#### Task
Omit every picture, and retype the lines that run from the beginning of the data below through the line containing "COL = SC.collection", inclusive.

#### Data section
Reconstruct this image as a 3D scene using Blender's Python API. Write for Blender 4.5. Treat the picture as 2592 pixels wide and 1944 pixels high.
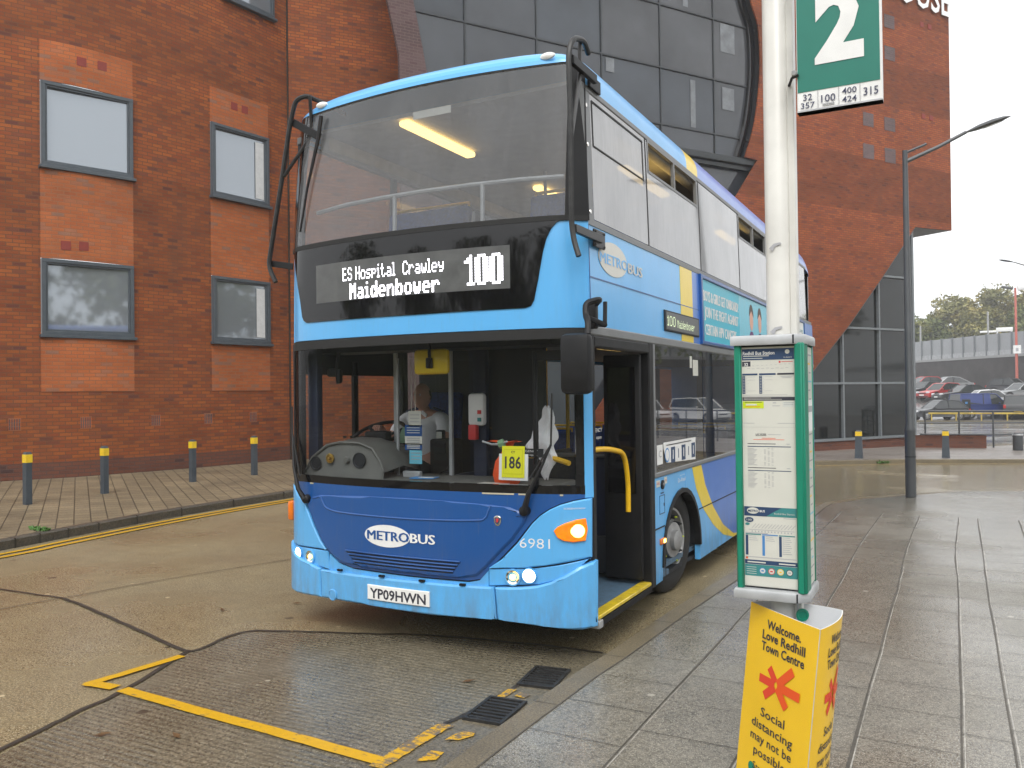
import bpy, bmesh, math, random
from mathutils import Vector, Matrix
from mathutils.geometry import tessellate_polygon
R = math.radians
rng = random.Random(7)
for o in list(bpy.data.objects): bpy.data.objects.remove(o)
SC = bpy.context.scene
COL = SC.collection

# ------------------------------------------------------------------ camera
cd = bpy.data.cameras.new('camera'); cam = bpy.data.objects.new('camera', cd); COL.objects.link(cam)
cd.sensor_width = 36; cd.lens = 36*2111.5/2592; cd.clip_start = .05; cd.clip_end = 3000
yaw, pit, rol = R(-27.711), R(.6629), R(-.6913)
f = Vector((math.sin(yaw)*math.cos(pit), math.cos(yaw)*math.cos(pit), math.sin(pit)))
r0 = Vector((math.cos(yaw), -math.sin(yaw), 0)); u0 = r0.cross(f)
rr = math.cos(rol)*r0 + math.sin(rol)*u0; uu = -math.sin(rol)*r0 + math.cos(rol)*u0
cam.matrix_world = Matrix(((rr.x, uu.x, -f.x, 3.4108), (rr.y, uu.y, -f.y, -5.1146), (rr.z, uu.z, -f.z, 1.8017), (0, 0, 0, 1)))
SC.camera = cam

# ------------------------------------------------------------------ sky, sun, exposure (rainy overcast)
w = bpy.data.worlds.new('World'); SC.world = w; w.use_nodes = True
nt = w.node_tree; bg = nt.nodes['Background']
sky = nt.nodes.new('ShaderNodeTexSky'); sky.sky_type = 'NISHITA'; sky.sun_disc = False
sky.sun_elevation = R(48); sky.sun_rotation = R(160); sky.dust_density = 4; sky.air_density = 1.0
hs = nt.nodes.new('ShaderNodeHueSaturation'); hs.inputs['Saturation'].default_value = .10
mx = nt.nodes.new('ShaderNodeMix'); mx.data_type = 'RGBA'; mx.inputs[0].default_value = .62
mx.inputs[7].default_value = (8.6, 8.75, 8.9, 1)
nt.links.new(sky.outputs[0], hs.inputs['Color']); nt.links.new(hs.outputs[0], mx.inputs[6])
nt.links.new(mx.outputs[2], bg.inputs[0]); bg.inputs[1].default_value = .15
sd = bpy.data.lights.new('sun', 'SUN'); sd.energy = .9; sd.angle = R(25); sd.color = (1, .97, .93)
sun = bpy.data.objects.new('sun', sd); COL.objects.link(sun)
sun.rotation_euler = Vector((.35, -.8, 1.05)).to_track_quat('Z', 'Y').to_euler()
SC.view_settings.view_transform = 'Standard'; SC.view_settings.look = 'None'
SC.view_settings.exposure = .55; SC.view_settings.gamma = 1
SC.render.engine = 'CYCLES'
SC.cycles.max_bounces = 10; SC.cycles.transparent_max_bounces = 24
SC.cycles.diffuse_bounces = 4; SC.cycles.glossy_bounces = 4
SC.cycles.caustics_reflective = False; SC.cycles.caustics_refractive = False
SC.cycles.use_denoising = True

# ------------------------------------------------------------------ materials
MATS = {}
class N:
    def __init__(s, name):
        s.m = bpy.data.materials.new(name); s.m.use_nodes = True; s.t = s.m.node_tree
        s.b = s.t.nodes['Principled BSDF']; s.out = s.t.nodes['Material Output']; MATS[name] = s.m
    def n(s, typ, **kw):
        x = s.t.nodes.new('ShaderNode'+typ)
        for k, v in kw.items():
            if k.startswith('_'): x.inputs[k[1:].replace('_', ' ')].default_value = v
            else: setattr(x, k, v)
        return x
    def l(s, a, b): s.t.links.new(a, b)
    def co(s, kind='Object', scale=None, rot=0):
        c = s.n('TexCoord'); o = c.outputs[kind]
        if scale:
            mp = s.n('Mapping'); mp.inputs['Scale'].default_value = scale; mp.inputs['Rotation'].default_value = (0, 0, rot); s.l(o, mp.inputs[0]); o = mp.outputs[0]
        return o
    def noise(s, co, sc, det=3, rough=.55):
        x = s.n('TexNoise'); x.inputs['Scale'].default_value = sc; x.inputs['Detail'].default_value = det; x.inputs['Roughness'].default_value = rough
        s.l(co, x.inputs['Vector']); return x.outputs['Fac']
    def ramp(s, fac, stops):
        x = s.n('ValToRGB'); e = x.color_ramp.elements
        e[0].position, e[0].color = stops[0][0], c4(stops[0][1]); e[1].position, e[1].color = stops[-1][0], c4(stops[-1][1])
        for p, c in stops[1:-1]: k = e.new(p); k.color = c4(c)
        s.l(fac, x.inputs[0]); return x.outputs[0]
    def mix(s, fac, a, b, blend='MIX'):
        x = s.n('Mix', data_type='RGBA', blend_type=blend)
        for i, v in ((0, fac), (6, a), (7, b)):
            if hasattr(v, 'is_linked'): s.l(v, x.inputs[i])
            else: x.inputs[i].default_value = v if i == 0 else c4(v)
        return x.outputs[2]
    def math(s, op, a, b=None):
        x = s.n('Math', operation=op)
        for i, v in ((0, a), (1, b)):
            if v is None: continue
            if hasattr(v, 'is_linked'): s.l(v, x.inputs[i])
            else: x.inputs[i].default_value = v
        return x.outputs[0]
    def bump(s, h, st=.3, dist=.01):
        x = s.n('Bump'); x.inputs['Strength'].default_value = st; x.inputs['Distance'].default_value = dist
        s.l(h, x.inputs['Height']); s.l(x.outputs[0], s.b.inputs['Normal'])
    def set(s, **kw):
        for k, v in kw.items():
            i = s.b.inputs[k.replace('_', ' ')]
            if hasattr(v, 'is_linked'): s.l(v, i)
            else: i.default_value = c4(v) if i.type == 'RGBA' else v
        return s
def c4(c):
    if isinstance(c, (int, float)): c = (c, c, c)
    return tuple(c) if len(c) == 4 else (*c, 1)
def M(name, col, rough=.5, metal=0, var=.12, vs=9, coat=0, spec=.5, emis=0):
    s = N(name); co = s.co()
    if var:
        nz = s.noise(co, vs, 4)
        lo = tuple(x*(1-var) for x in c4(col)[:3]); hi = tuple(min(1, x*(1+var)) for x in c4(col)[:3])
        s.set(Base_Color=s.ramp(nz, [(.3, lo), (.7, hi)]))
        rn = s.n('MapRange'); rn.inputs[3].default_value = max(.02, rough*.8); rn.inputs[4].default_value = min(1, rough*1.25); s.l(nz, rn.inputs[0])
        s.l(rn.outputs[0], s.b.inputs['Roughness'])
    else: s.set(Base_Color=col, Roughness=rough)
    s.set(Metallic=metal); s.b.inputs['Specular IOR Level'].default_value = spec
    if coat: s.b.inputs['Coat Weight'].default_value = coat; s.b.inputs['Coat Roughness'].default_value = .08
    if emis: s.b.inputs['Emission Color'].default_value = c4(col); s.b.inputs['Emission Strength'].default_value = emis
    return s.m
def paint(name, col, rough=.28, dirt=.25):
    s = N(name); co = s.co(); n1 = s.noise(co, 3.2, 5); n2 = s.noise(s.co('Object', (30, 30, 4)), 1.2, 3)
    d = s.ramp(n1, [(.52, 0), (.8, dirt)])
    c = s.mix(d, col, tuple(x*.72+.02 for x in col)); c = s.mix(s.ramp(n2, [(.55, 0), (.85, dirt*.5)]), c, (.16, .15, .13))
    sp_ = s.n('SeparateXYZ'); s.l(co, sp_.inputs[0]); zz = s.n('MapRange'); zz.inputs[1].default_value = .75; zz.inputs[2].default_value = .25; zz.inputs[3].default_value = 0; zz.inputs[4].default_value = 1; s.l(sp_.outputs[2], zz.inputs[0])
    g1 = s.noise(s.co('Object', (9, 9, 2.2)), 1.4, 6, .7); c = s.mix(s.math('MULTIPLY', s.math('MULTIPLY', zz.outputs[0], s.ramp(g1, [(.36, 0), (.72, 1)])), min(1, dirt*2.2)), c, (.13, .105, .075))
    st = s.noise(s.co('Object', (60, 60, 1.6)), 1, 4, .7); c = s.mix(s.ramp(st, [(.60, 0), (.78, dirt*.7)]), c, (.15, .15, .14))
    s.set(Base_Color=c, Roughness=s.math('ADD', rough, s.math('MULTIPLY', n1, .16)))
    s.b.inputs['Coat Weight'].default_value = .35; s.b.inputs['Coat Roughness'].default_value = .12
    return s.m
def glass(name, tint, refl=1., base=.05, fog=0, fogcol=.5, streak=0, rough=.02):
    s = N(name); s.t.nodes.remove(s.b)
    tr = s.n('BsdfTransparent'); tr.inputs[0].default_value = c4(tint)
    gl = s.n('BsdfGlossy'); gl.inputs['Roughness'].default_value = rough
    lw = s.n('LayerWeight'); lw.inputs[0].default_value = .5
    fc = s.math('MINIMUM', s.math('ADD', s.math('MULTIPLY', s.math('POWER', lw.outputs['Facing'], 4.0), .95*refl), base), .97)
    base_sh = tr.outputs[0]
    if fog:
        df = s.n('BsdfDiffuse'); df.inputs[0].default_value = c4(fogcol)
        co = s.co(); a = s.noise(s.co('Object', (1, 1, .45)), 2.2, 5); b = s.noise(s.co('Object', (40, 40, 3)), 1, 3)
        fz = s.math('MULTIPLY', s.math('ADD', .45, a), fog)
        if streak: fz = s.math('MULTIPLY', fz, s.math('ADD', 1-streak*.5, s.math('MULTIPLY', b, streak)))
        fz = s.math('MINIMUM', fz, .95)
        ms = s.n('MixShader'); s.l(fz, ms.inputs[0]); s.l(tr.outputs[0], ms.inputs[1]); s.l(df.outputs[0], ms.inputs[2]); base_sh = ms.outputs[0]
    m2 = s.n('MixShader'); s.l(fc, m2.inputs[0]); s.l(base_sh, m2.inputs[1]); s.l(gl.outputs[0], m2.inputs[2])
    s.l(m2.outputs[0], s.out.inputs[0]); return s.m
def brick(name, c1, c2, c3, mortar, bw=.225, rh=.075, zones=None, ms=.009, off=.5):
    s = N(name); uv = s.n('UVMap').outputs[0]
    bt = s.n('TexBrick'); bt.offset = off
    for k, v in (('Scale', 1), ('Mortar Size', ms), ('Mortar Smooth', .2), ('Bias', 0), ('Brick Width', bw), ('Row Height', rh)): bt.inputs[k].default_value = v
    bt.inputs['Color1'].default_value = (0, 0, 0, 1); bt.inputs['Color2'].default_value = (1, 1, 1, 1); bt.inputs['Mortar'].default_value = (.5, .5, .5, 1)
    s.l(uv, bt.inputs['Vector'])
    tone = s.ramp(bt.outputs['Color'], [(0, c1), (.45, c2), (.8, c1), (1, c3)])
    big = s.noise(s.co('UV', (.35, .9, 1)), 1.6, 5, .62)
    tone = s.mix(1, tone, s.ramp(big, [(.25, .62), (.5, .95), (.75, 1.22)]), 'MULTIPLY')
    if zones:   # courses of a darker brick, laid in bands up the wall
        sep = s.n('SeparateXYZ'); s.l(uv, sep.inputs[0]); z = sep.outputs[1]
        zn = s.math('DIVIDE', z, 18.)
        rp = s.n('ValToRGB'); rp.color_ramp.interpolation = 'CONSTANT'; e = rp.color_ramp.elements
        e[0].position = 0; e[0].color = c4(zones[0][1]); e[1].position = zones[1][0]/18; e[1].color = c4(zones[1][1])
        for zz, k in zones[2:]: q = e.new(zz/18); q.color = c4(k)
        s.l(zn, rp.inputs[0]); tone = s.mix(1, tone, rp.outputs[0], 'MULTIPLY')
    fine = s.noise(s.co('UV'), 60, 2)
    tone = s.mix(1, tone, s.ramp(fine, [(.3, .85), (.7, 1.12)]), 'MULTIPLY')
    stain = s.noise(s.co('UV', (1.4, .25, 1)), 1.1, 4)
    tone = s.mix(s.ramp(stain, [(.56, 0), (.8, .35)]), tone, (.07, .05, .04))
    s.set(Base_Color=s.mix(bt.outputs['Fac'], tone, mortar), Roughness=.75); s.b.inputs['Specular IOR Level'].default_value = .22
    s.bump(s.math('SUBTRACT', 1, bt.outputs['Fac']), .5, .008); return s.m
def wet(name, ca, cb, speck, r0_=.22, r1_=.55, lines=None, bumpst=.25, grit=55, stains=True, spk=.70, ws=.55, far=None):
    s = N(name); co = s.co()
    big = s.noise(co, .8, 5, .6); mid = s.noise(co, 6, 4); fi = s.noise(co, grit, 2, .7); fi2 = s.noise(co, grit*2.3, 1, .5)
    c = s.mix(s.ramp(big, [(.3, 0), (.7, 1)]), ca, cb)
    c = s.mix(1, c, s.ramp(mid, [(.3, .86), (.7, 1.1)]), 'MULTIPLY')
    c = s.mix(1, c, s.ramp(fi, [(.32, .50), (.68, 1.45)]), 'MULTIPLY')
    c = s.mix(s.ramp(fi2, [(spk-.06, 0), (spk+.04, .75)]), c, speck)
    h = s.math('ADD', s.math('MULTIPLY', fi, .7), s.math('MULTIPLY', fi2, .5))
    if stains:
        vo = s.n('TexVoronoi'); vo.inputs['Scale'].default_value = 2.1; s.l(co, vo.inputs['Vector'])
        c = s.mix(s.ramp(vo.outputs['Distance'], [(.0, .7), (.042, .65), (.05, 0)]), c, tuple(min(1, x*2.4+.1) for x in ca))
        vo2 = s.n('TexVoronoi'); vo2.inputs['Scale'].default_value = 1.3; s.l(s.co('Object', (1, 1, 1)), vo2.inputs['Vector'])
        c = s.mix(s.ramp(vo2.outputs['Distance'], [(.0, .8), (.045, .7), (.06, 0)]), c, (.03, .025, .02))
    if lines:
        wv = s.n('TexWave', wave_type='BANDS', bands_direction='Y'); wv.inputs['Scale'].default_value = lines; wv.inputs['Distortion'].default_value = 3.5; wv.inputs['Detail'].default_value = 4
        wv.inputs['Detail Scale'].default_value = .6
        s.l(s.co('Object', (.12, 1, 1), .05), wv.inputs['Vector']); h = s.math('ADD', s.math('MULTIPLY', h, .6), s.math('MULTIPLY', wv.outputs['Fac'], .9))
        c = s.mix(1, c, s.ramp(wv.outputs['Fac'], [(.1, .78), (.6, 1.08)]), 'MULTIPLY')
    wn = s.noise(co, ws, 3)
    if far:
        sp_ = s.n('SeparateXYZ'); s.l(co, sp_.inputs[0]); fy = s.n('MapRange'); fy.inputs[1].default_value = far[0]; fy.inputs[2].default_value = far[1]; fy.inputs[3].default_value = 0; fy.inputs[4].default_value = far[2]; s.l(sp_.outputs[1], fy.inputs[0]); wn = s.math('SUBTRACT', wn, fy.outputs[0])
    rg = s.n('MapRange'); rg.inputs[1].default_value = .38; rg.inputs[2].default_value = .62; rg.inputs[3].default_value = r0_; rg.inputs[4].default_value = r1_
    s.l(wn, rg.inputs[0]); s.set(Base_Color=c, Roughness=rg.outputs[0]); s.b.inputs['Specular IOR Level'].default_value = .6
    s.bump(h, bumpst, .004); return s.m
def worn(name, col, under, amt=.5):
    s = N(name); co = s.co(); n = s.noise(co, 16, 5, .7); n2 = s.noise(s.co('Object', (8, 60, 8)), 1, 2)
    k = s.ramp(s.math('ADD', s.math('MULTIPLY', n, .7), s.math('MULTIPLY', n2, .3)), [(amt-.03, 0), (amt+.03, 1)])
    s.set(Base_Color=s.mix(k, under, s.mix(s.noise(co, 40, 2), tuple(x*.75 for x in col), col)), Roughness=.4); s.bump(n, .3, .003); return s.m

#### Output
Reconstruct this image as a 3D scene using Blender's Python API. Write for Blender 4.5. Treat the picture as 2592 pixels wide and 1944 pixels high.
import bpy, bmesh, math, random
from mathutils import Vector, Matrix
from mathutils.geometry import tessellate_polygon
R = math.radians
rng = random.Random(7)
for o in list(bpy.data.objects): bpy.data.objects.remove(o)
SC = bpy.context.scene
COL = SC.collection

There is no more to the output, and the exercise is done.